Tuesday, January 08, 2008

Staying awake in class

This week I'm taking a substitute teaching course at Wake Tech. Not because I want to learn how to be a substitute teacher (Put your face close to the mirror, does it fog up? The job is yours!), but rather because if I finish this class I'll get paid an additional $9 for every day I work as a "Guest Teacher." That's more than a $1/hour raise, sweet.

It's hard to stay awake, but it's been interesting sitting in a room for five hours a day, surrounded by a bunch of ladies older than my mom. And the instructor is a loon. She knows everything, and you are stupid. I do a good job keeping my mouth shut, as much as I want to argue it would be more productive to waive around a pistol in a European airport.

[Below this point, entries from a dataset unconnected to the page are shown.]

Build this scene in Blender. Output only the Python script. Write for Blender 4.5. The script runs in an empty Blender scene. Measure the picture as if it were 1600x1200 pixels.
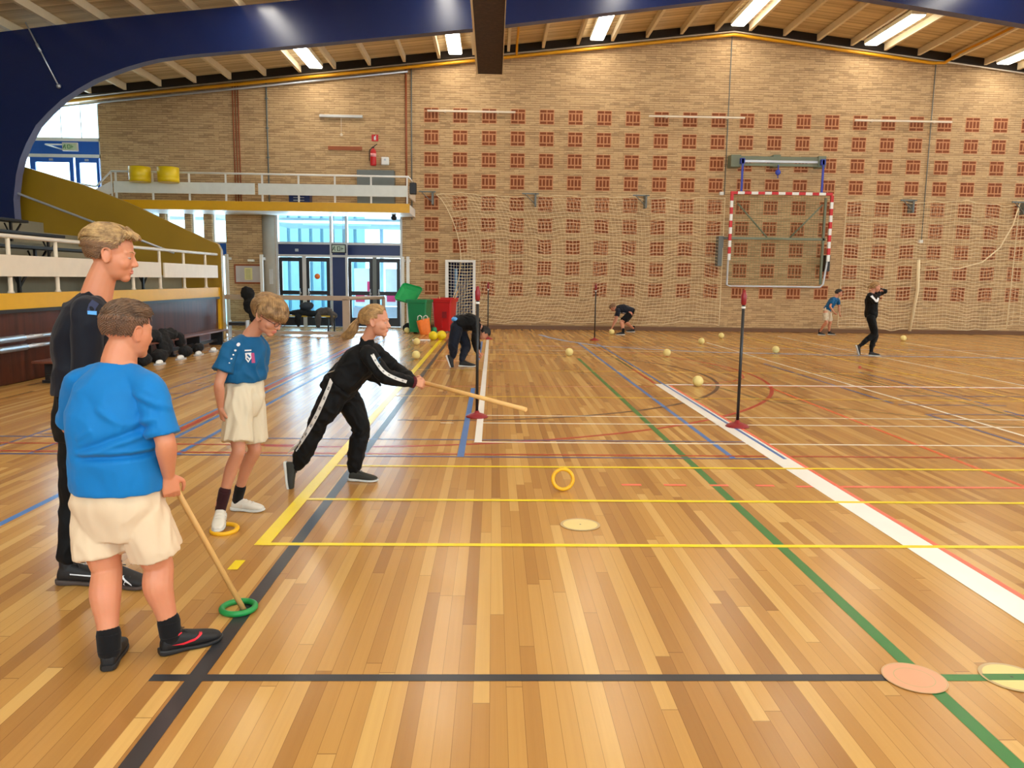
import bpy, bmesh, math, random
import numpy as np
from mathutils import Vector, Matrix, noise
from mathutils.bvhtree import BVHTree
C = bpy.context.scene.collection
SC = bpy.context.scene
PI = math.pi
# ---------------------------------------------------------------- camera
FPX, EYE = 1202.0, 1.52
def cam_axes():
    Y = Vector((771-800, 437-600, FPX)).normalized()      # the planks' vanishing point
    c = -(-0.013*Y.x + Y.y)/Y.z
    N = Vector((-0.013, 1, c)).normalized()
    X = N.cross(Y)
    return X, Y, -N                                      # world axes in camera coordinates (x right, y down, z ahead)
AX, AY, AZ = cam_axes()
cam = bpy.data.cameras.new('camera'); cam_o = bpy.data.objects.new('camera', cam); C.objects.link(cam_o)
cam.sensor_width = 36; cam.sensor_fit = 'HORIZONTAL'; cam.lens = FPX*36/1600; cam.clip_end = 200
R_ = Matrix(((AX.x, -AX.y, -AX.z), (AY.x, -AY.y, -AY.z), (AZ.x, -AZ.y, -AZ.z)))
cam_o.matrix_world = Matrix.Translation((0, 0, EYE)) @ R_.to_4x4()
SC.camera = cam_o
def ray(px, py):
    d = Vector((px-800, py-600, FPX)); return Vector((AX.dot(d), AY.dot(d), AZ.dot(d)))
def at(px, py, Y):                                       # point seen at a pixel of the photo, at distance Y along the planks
    d = ray(px, py); return Vector((0, 0, EYE)) + d*(Y/d.y)
def fl(px, py):                                          # floor point
    d = ray(px, py); return Vector((0, 0, EYE)) + d*(-EYE/d.z)
# ---------------------------------------------------------------- world, exposure
W = bpy.data.worlds.new('sky'); SC.world = W; W.use_nodes = True
bg = W.node_tree.nodes['Background']; bg.inputs[0].default_value = (0.60, 0.86, 1.0, 1); bg.inputs[1].default_value = 3.5
vs = SC.view_settings; vs.view_transform = 'Standard'; vs.look = 'None'; vs.exposure = 0.68; vs.gamma = 1; vs.use_curve_mapping = False
def area(name, loc, rot, sx, sy, power, col=(1,1,1)):
    l = bpy.data.lights.new(name, 'AREA'); l.shape = 'RECTANGLE'; l.size = sx; l.size_y = sy; l.energy = power; l.color = col
    o = bpy.data.objects.new(name, l); C.objects.link(o); o.location = loc; o.rotation_euler = rot; return o
# fill lights added at the unseen near and right walls; daylight at the glazed doors
area('fill_near_wall', (4, -6.8, 4.4), (math.radians(96), 0, 0), 26, 3.6, 520, (1.0, .97, .94))
area('fill_right_wall', (24.6, 9, 4.6), (0, math.radians(82), 0), 3.0, 26, 330, (1.0, .97, .94))
area('daylight_entrance', (-4.7, 25.6, 1.9), (math.radians(-90), 0, 0), 3.9, 3.2, 260, (.72, .88, 1.0))
area('daylight_upper_door', (-13.0, 25.4, 5.2), (math.radians(-90), 0, 0), 3.2, 3.0, 300, (.78, .9, 1.0))
area('daylight_side_window', (-9.2, 25.4, 1.9), (math.radians(-90), 0, 0), 2.4, 3.0, 120, (.75, .9, 1.0))
# ---------------------------------------------------------------- materials
def lin(c):
    return tuple(((x/12.92) if x <= .04045 else ((x+.055)/1.055)**2.4) for x in [v/255 for v in c])
class NT:
    def __init__(s, name):
        s.m = bpy.data.materials.new(name); s.m.use_nodes = True; s.t = s.m.node_tree; s.b = s.t.nodes['Principled BSDF']
        s.out = s.t.nodes['Material Output']
    def n(s, typ, ins={}, **props):
        x = s.t.nodes.new(typ)
        for k, v in props.items(): setattr(x, k, v)
        for k, v in ins.items(): s.set(x, k, v)
        return x
    def set(s, node, k, v):
        sock = node.inputs[k]
        if isinstance(v, bpy.types.Node): v = v.outputs[0]
        if isinstance(v, bpy.types.NodeSocket): s.t.links.new(v, sock)
        else: sock.default_value = v
    def math(s, op, a, b=0.0, c=0.0):
        x = s.n('ShaderNodeMath', operation=op); s.set(x, 0, a); s.set(x, 1, b); s.set(x, 2, c); return x.outputs[0]
    def mix(s, f, a, b, mode='MIX'):
        x = s.n('ShaderNodeMix', data_type='RGBA', blend_type=mode); s.set(x, 0, f); s.set(x, 6, a); s.set(x, 7, b); return x.outputs[2]
    def ramp(s, f, stops):
        x = s.n('ShaderNodeValToRGB'); s.set(x, 0, f); r = x.color_ramp
        while len(r.elements) > 1: r.elements.remove(r.elements[-1])
        r.elements[0].position, r.elements[0].color = stops[0][0], (*stops[0][1], 1)
        for p, c in stops[1:]:
            e = r.elements.new(p); e.color = (*c, 1)
        return x.outputs[0]
    def pos(s): return s.n('ShaderNodeNewGeometry').outputs['Position']
    def obj(s): return s.n('ShaderNodeTexCoord').outputs['Object']
    def sep(s, v): x = s.n('ShaderNodeSeparateXYZ', {0: v}); return x.outputs
    def comb(s, a, b, c=0.0): return s.n('ShaderNodeCombineXYZ', {0: a, 1: b, 2: c}).outputs[0]
    def noise(s, v, scale, detail=2, rough=.5): return s.n('ShaderNodeTexNoise', {'Vector': v, 'Scale': scale, 'Detail': detail, 'Roughness': rough}).outputs[0]
    def bump(s, h, strength=.3, dist=.01):
        x = s.n('ShaderNodeBump', {'Height': h, 'Strength': strength, 'Distance': dist}); s.set(s.b, 'Normal', x)
def P(name, col, rough=.5, metal=0.0, var=.06, vscale=6, bump=0.0, bscale=60, spec=.5, coat=0.0):
    t = NT(name); c = (*lin(col), 1)
    o = t.obj(); f = t.noise(o, vscale, 3)
    dk = tuple(x*(1-var*1.6) for x in c[:3]) + (1,); lt = tuple(min(1, x*(1+var)) for x in c[:3]) + (1,)
    t.set(t.b, 'Base Color', t.mix(f, dk, lt)); t.set(t.b, 'Roughness', rough); t.set(t.b, 'Metallic', metal)
    t.set(t.b, 'Specular IOR Level', spec); t.set(t.b, 'Coat Weight', coat)
    if bump: t.bump(t.noise(o, bscale, 3), bump, .004)
    return t.m
def glass_mat(name, tint=(.9, .97, 1), refl=.12):
    t = NT(name); tr = t.n('ShaderNodeBsdfTransparent', {'Color': (*tint, 1)}); g = t.n('ShaderNodeBsdfGlossy', {'Roughness': .03})
    f = t.n('ShaderNodeLayerWeight', {'Blend': refl}); mx = t.n('ShaderNodeMixShader', {0: f.outputs['Fresnel'], 1: tr, 2: g})
    t.t.links.new(mx.outputs[0], t.out.inputs[0]); return t.m
def emit_mat(name, col, s):
    t = NT(name); t.set(t.b, 'Base Color', (*col, 1)); t.set(t.b, 'Emission Color', (*col, 1)); t.set(t.b, 'Emission Strength', s); return t.m
def floor_mat():
    t = NT('oak_strip_floor'); p = t.sep(t.pos()); w, L = .0615, 1.9
    row = t.math('FLOOR', t.math('DIVIDE', p[0], w))
    wn = t.n('ShaderNodeTexWhiteNoise', {'W': row}, noise_dimensions='1D')
    yy = t.math('DIVIDE', t.math('ADD', p[1], t.math('MULTIPLY', wn.outputs[0], 7.3)), L)
    idn = t.n('ShaderNodeTexWhiteNoise', {'Vector': t.comb(row, t.math('FLOOR', yy))}, noise_dimensions='2D')
    col = t.ramp(idn.outputs[0], [(0, lin((154, 108, 56))), (.2, lin((174, 126, 66))), (.5, lin((190, 142, 76))), (.75, lin((202, 155, 86))), (.9, lin((214, 171, 100))), (1, lin((222, 181, 110)))])
    # broad panels of redder and paler boards, and grain
    big = t.noise(t.comb(t.math('MULTIPLY', p[0], 2.2), t.math('MULTIPLY', p[1], .45)), 1.0, 2)
    col = t.mix(t.math('MULTIPLY', big, .45), col, (*lin((184, 134, 70)), 1))
    gr = t.noise(t.comb(t.math('MULTIPLY', p[0], 60), t.math('MULTIPLY', p[1], .9), t.math('MULTIPLY', idn.outputs[0], 40)), 1.0, 4, .6)
    col = t.mix(t.math('MULTIPLY', t.math('SUBTRACT', gr, .36), .32), col, (*lin((132, 82, 40)), 1))
    fx = t.math('FRACT', t.math('DIVIDE', p[0], w)); fy = t.math('FRACT', yy)
    gap = t.math('MAXIMUM', t.math('LESS_THAN', fx, .03), t.math('LESS_THAN', fy, .0025))
    col = t.mix(t.math('MULTIPLY', gap, .55), col, (*lin((90, 54, 28)), 1))
    t.set(t.b, 'Base Color', col)
    sc = t.noise(t.comb(t.math('MULTIPLY', p[0], 3), t.math('MULTIPLY', p[1], 1.2)), 1.5, 4)
    t.set(t.b, 'Roughness', t.math('ADD', .21, t.math('MULTIPLY', sc, .06)))
    t.set(t.b, 'Specular IOR Level', .5)
    und = t.noise(t.comb(t.math('MULTIPLY', p[0], 9), t.math('MULTIPLY', p[1], 1.5)), 1.0, 2)
    h = t.math('MULTIPLY', gap, -.35)
    t.bump(t.math('ADD', h, t.math('MULTIPLY', idn.outputs[0], .12)), .045, .01)
    return t.m
def brick_mat(name, a, b, mort, dark, sx=1.0):
    t = NT(name); p = t.sep(t.pos()); v = t.comb(t.math('ADD', p[0], p[1]), p[2])
    br = t.n('ShaderNodeTexBrick', {'Vector': v, 'Color1': (*lin(a), 1), 'Color2': (*lin(b), 1), 'Mortar': (*lin(mort), 1), 'Scale': 1.0,
             'Mortar Size': .007, 'Mortar Smooth': .3, 'Bias': -.1, 'Brick Width': .30, 'Row Height': .0645})
    br.offset = .5
    row = t.math('FLOOR', t.math('DIVIDE', p[2], .0645)); bx = t.math('FLOOR', t.math('DIVIDE', t.math('ADD', t.math('ADD', p[0], p[1]), t.math('MULTIPLY', row, .15)), .30))
    wn = t.n('ShaderNodeTexWhiteNoise', {'Vector': t.comb(bx, row)}, noise_dimensions='2D').outputs[0]
    col = t.mix(t.math('MULTIPLY', t.math('GREATER_THAN', wn, .88), .4), br.outputs[0], (*lin(dark), 1))
    # courses weather unevenly
    rw = t.noise(t.comb(t.math('MULTIPLY', t.math('ADD', p[0], p[1]), 1.7), t.math('MULTIPLY', row, 3.7)), 1.0, 3)
    jt = t.math('LESS_THAN', t.math('FRACT', t.math('DIVIDE', p[2], .0645)), .34)
    col = t.mix(t.math('MULTIPLY', jt, t.math('MULTIPLY', t.math('GREATER_THAN', rw, .47), .62)), col, (*lin(dark), 1))
    col = t.mix(t.math('MULTIPLY', t.math('GREATER_THAN', rw, .62), .22), col, (*lin(dark), 1))
    pt = t.noise(v, 1.3, 3); col = t.mix(t.math('MULTIPLY', pt, .3), col, (*lin(a), 1))
    t.set(t.b, 'Base Color', col); t.set(t.b, 'Roughness', .85)
    t.bump(t.math('ADD', t.math('SUBTRACT', 1.0, br.outputs[1]), t.math('MULTIPLY', wn, .5)), .5, .012)
    return t.m
def board_mat(name, a, b, axis=1, pitch=.09):
    t = NT(name); p = t.sep(t.pos()); u = t.math('DIVIDE', p[axis], pitch); row = t.math('FLOOR', u)
    wn = t.n('ShaderNodeTexWhiteNoise', {'W': row}, noise_dimensions='1D').outputs[0]
    st = t.noise(t.comb(t.math('MULTIPLY', p[0], 1.6), t.math('MULTIPLY', p[1], 22), p[2]), 1.0, 4, .7)
    f = t.math('MULTIPLY_ADD', wn, .45, t.math('MULTIPLY', st, .6))
    col = t.ramp(f, [(.2, lin(b)), (.75, lin(a))])
    gap = t.math('LESS_THAN', t.math('FRACT', u), .09)
    col = t.mix(t.math('MULTIPLY', gap, .5), col, tuple(x*.3 for x in lin(b)) + (1,))
    t.set(t.b, 'Base Color', col); t.set(t.b, 'Roughness', .9); return t.m
def hatch_mat():
    t = NT('varnished_brown_panel'); p = t.sep(t.pos())
    g = t.noise(t.comb(t.math('MULTIPLY', p[1], 9), t.math('MULTIPLY', p[2], .8)), 1.0, 4)
    t.set(t.b, 'Base Color', t.ramp(g, [(.3, lin((52, 22, 14))), (.7, lin((92, 44, 28)))])); t.set(t.b, 'Roughness', .36); t.set(t.b, 'Specular IOR Level', .35); return t.m
M = {}
M['floor'] = floor_mat()
M['brick'] = brick_mat('tan_brick', (204, 172, 128), (190, 156, 112), (164, 132, 94), (118, 86, 56))
M['brick_grey'] = brick_mat('grey_brick', (176, 166, 150), (160, 148, 132), (132, 120, 106), (128, 112, 96))
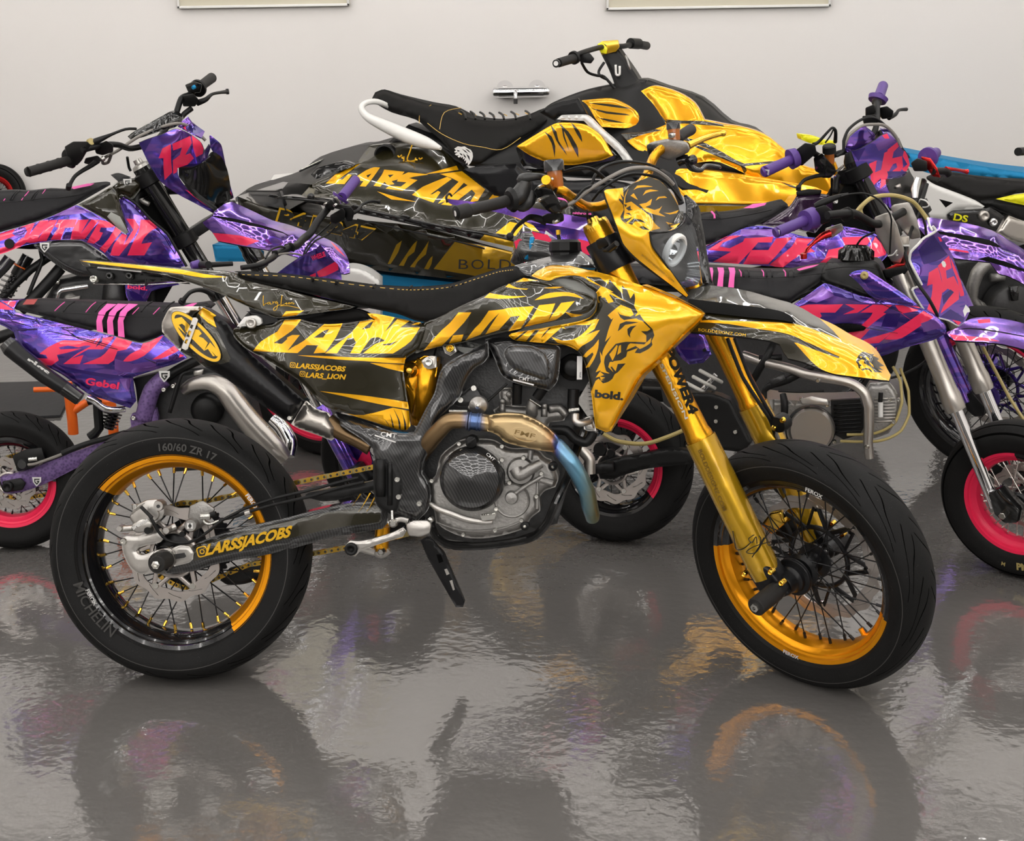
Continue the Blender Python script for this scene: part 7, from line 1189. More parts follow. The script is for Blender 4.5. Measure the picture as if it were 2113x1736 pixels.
part(np_, 'plate_edge', S4, cR, [('t',[(1000,470,.05),(1035,525,.045),(900,610,.07),(830,685,.092),(755,765,.105),(742,850,.105),(790,955,.105),(880,1130,.094)],15,'white_plastic',4,8),('t',[(850,1150,.10),(775,1190,.118),(870,1360,.108),(900,1405,.104)],12,'white_plastic',3,8),('t',[(1060,1500,.062),(1180,1530,.032),(1295,1592,.002),(1362,1545,-.03)],9,'white_plastic',3,8),('t',[(945,380,.0),(970,470,.02),(1000,520,.03)],12,'white_plastic',3,8)])
# clamps and bars
cl = part(r4, 'bar_clamp', S4, cR, [('h',[(350,370),(480,320),(530,320),(605,460),(690,760),(640,890),(540,870),(500,800),(430,590),(360,540)],.03,.075,'aluminium'),('h',[(530,260),(560,230),(730,200),(770,260),(830,400),(870,600),(760,620),(700,560),(600,440),(560,350)],-.075,-.03,'aluminium')])
part(cl, 'clamp_plate', S4, cR, [('h',[(560,590),(740,580),(740,760),(700,900),(560,900),(530,700)],-.02,.05,'brushed_steel')])
part(r4, 'triple_clamp', S4, cR, [('h',[(450,960),(560,940),(700,910),(730,960),(680,1020),(560,1060),(480,1050)],-.10,.10,'plastic_black'),('h',[(470,950),(600,890),(690,890),(700,910),(560,945),(480,965)],-.06,.09,'red_anodised')])
part(r4, 'steering_tube', S4, cR, [('t',[(600,900,.0),(650,1100,.0),(760,1300,.0)],50,'brushed_steel',1,20),('t',[(660,1050,.085),(820,1380,.085)],30,'brushed_steel',1,20)])
h4 = part(r4, 'handlebar', S4, cR, [('t',[(-180,350,.28),(0,330,.22),(120,330,.18),(220,380,.14),(330,440,.1),(440,440,.06),(560,370,.02),(670,310,-.03),(760,260,-.07),(830,130,-.12),(870,20,-.16),(890,-20,-.19)],46,'plastic_black',5,18)])
part(h4, 'grip', S4, cY, [('t',[(470,925,.40),(650,850,.27)],[33,32],'purple_rubber',1,24),('t',[(640,855,.28),(690,838,.25)],[62,66],'purple_rubber',1,28),('t',[(458,930,.405),(470,925,.40)],[28,33],'purple_rubber',1,24),('p',[(465,908),(488,912),(486,942),(464,942)],'white_print',.405,dict(th=.001,sm=False,gfx=[('purple_rubber',[(472,915),(480,915),(480,930),(472,930)])]))]+[('t',[(500+q*33,912.5-q*13.7,.378-q*.024),(502+q*33,912-q*13.7,.378-q*.024)],35,'purple_rubber',1,20) for q in range(5)])
part(h4, 'throttle_housing', S4, cY, [('h',[(700,780),(760,760),(800,790),(790,860),(740,880),(710,850)],.21,.26,'plastic_black'),('t',[(700,770,.24),(740,750,.23),(830,715,.2),(900,700,.18)],[18,22,16,12],'plastic_black',3),('t',[(815,735,.2),(825,732,.2)],20,'white_print',1)])
part(h4, 'master_cylinder', S4, cY, [('h',[(845,790),(900,770),(935,800),(930,840),(880,870),(855,850)],.15,.20,'plastic_black'),('h',[(760,900),(860,870),(870,910),(800,960),(760,940)],.18,.21,'aluminium'),('t',[(930,830,.15),(975,825,.14),(970,790,.13),(980,770,.12)],12,'hose_gold',3)])
part(h4, 'brake_lever', S4, cY, [('t',[(790,930,.22),(740,950,.24),(690,990,.27),(650,1030,.3),(635,1065,.32)],[24,20,11,10,14],'red_anodised',4),('t',[(632,1050,.32),(632,1080,.32)],20,'red_anodised',1)])
part(h4, 'grip', S4, cY, [('t',[(1370,480,-.24),(1420,450,-.36)],[32,32],'purple_rubber',1,24),('t',[(1370,480,-.24),(1378,476,-.25)],[60,62],'purple_rubber',1,24)])
part(h4, 'clutch_perch', S4, cY, [('h',[(1270,510),(1310,480),(1370,500),(1370,560),(1290,560)],-.18,-.22,'plastic_black'),('h',[(1330,470),(1390,480),(1430,540),(1450,600),(1400,590),(1350,520)],-.20,-.24,'red_anodised'),('t',[(1400,560,-.2),(1480,560,-.24),(1500,580,-.25)],22,'plastic_black')])
part(h4, 'clutch_lever', S4, cY, [('t',[(1480,545,-.24),(1540,550,-.28),(1590,560,-.33),(1610,562,-.34)],[14,10,12,16],'red_anodised',3)])
part(h4, 'kill_switch', S4, cAA, [('t',[(180,420,-.1),(150,520,-.09),(150,590,-.08)],[26,34,24],'chrome',3,16)])
cables(S4, r4, cR, [([(-20,140,.2),(100,110,.19),(260,110,.17),(400,180,.14),(520,330,.1),(540,420,.09),(520,780,.09)],10,'plastic_black'),([(150,310,.15),(200,250,.14),(330,150,.1),(550,125,.05),(750,180,0),(850,270,-.03),(940,390,-.04)],24,'hose_gold'),([(940,0,-.15),(880,200,-.1),(840,330,-.07),(760,520,-.02),(710,680,.04),(700,800,.08),(760,980,.1),(860,1150,.12),(960,1290,.12),(1050,1460,.11),(1050,1490,.1)],20,'plastic_black'),([(880,330,-.08),(920,470,-.08),(930,580,-.08)],14,'plastic_black'),([(350,540,.1),(220,600,.1),(150,690,.08),(140,760,.03)],12,'plastic_black')])
part(r4, 'cable_tie', S4, cR, [('t',[(860,170,-.1),(930,190,-.1),(960,240,-.1),(900,260,-.1),(830,230,-.1),(860,175,-.1)],9,'white_plastic',3,6),('t',[(500,805,.09),(560,790,.09),(600,740,.09),(590,800,.08),(680,760,.06)],8,'white_plastic',3,6),('t',[(670,690,.06),(740,690,.06)],12,'white_plastic',1,6)])
part(r4, 'front_fender', S4, cR, [('p',[(1155,1660,.07),(1250,1620,.05),(1300,1590,.03),(1420,1510,-.02),(1560,1490,-.04),(1750,1500,-.05),(2024,1560,-.05),(2500,1700,-.04),(2500,2000,.06),(2024,1850,.07),(1700,1780,.075),(1400,1760,.08),(1250,1750,.085),(1180,1700,.08)],'fender_chrome',.0,dict(grid=6,thv=(0,.001,-.004),back='plastic_black',gfx=[PK((1180,1680),(1350,1700),(1600,1720),(1750,1760),(1250,1750)),('dark_void',[(1180,1655),(1400,1610),(1700,1640),(2024,1700),(2024,1712),(1700,1655),(1400,1622)]),PK((1500,1520),(1640,1510),(1650,1550),(1520,1560))]))])
# engine and lower parts
e4 = part(r4, 'engine_block', B4, cZ, [('p',[(400,420),(470,430),(620,440),(820,440),(1000,430),(1060,330),(1180,320),(1240,400),(1250,520),(1180,640),(1100,670),(900,700),(830,720),(700,760),(560,740),(480,660),(460,560),(420,520)],'cast_aluminium',.09,dict(edge=(.02,10),th=.14)),('p',[(820,440),(1000,430),(1050,560),(1000,650),(900,680),(830,640)],'plastic_black',.10,dict(th=.02))]+[('t',[(840,470+q*24,.105),(920,462+q*24,.108),(1010,458+q*24,.105)],6,'plastic_black',2,6) for q in range(8)]+[('t',[(1090,430+q*20,.1),(1220,425+q*20,.1)],5,'aluminium',2,6) for q in range(8)])
part(e4, 'clutch_cover', B4, cZ, [('d',(700,625),[(0,.15),(124,.15),(130,.146),(138,.14),(140,.12)],'brushed_steel',48),('d',(690,630),[(140,.135),(150,.13),(152,.1)],'plastic_black',48),('h',[(630,430),(700,410),(800,430),(810,470),(700,460),(640,460)],.11,.15,'aluminium')])
part(e4, 'oil_cap', B4, cZ, [('t',[(445,430,.12),(447,500,.12)],26,'cast_aluminium',1,16),('t',[(525,400,.11),(535,450,.12),(535,520,.12)],[20,24,22],'plastic_black',2,14),('t',[(1130,390,.12),(1125,470,.12)],14,'plastic_black',1,12),('t',[(1128,450,.125),(1128,540,.125)],16,'white_plastic',1,12)])
for c in ((1185,430),(1210,568),(800,465),(640,425),(845,690),(1240,430)): bolt(e4, B4, c, .125, 12, cZ)
part(r4, 'exhaust_pipe', B4, cZ, [('t',[(280,160,.02),(400,200,.05),(560,240,.1),(700,285,.14),(850,310,.15),(960,340,.15),(1030,400,.15),(1055,480,.15),(1055,600,.14),(1050,700,.13),(1060,790,.12)],[30,30,30,30,31,31,32,32,31,30,30],'brushed_steel',5,20),('d',(740,318),[(0,.19),(10,.19),(14,.185)],'steel_bolt',12),('d',(1043,730),[(0,.17),(10,.17),(16,.165)],'steel_bolt',12)])
part(r4, 'frame', B4, cZ, [('t',[(480,60,.05),(420,180,.06),(330,330,.07)],24,'plastic_black',1),('t',[(720,220,.1),(560,310,.1),(440,350,.1),(410,380,.1),(410,430,.1)],[24,24,22,18,18],'plastic_black',4),('t',[(380,180,.05),(520,170,.05)],22,'plastic_black',1),('t',[(540,292,.102),(450,330,.102)],26,'dark_cast',1),('p',[(-60,390),(100,400),(200,440),(260,560),(330,700),(280,760),(120,740),(60,600),(-40,560)],'plastic_black',.08,dict(th=.05,edge=(.006,8)))])
for c in ((118,475),(116,562),(235,628)): bolt(r4, B4, c, .09, 14, cZ)
part(r4, 'shock_absorber', B4, cZ, [('t',[(110,280,.02),(-60,480,.02)],16,'chrome',1,14)]+[('t',[(80-i*42+q*60,290+i*38+q*32,.02+.035*(1-q*q)) for q in (-1.1,-.5,0,.5,1.1)],12,'white_spring',3,10) for i in range(5)])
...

Anyhoo, these are the thoughts I have during the class, along with some slightly humorous anecdotes from the instructor:

  • "...There's no incorrect way to answer this, just raise your hand if you think this woman should get her home life fixed before she gets her job priorities straight... (this is her stopping to count hands)... the four of you that raised your hands are wrong!"

  • When counting the cities/states you have visited, I vote that it shouldn't count if you never actually left the airport. A layover in an airport terminal doesn't count as a tourist outing. I've been to the Minneapolis airport twice, but I don't count Minnesota as a place I've been because well, I never left the terminal, and an airport terminal is rarely an accurate representation of the city outside.

  • I could never be an idealist, I'd get frustrated all the time. Lots of things sound brilliant in theory, then real life happens.

  • "You will get forty-five minutes to teach as a group individually" -that's verbatim from the instructor, I'm still trying to figure out what the hell it means.

  • I have so many great writing ideas when it's late and I'm exhausted, but during the day when I'm energized I have a hell of a time getting those ideas to fruition.

  • It's sort of comical to see a well-dressed late-thirty-something Italian woman sitting next to a mullet-clad woman named Pennypacker from West Virginia that uses ridiculous amounts of light blue eye shadow and a black t-shirt with a unicorn on the front. What an awkward juxtaposition.

  • It's downright hilarious to listen to a Backwoods North Carolina woman with a twangy southern accent and an Englishwoman from Chelsea argue about society's demands on today's woman at home and at the workplace. Talk about accents on opposite sides of the English-speaking spectrum.

  • I hate it when I'm getting to know someone (not romantically, just in general) and I fall into one of my rambling spells where I carry on about any random thing that comes across my mind. I think it makes me come across as a complete nerd, which is accurate, I just don't want it to become so blatantly obvious right away.

  • You know what's kind of gross? Eating your pre-lunch snack in the men's room. It's a fairly clean restroom, but please don't talk with your mouth full while I'm washing my hands. I hope you don't get hepatitis.